Wednesday, December 19, 2012


The goddess reveals to Parmenides, however, the possibility of achieving understanding that does not wander or that is stable and unchanging, precisely because its object is and cannot not be (what it is). The third way of inquiry can never lead to this, and thus it is not presented by the goddess as a path of inquiry for understanding. It directs the inquirer's attention to things that are (what they are) only contingently or temporarily: they are and then again are not, or they are a certain way and then again are not that way. The problem with this path is not, as too many interpreters have understood it to be, that nothing exists to be discovered along this way. There are innumerably many things that are (and exist) in the manner specified at fr. 6.8–9a (and fr. 8.40–1). However, since their being is merely contingent, Parmenides thinks there can be no stable apprehension of them, no thoughts about them that remain steadfast and do not wander, and thus no true or reliable conviction. According to Parmenides, genuine conviction cannot be found by focusing one's attention on things that are subject to change. This is why he has the goddess repeatedly characterize the cosmology in the second phase of her revelation as deceptive or untrustworthy.
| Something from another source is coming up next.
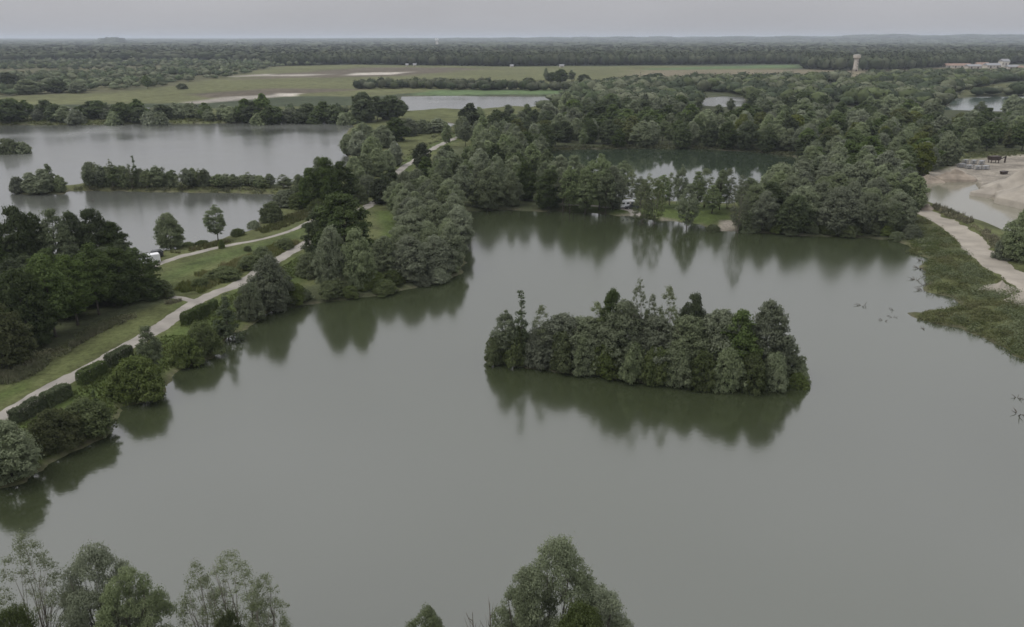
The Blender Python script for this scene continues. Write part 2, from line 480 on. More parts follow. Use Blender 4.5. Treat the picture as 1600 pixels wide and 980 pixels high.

The modal interpretation thus makes it relatively straightforward to understand the presence of the poem's cosmology. It is an account of the principles, origins, and operation of the world's mutable population. It is Parmenides' own account, the best he was able to provide, and one firmly in the tradition of Presocratic cosmology. At the same time, however, Parmenides supposed there was more to the world than all those things that have grown, now are, and will hereafter end (as he describes them in fragment 19). There is also what is (what it is) and cannot not be (what it is).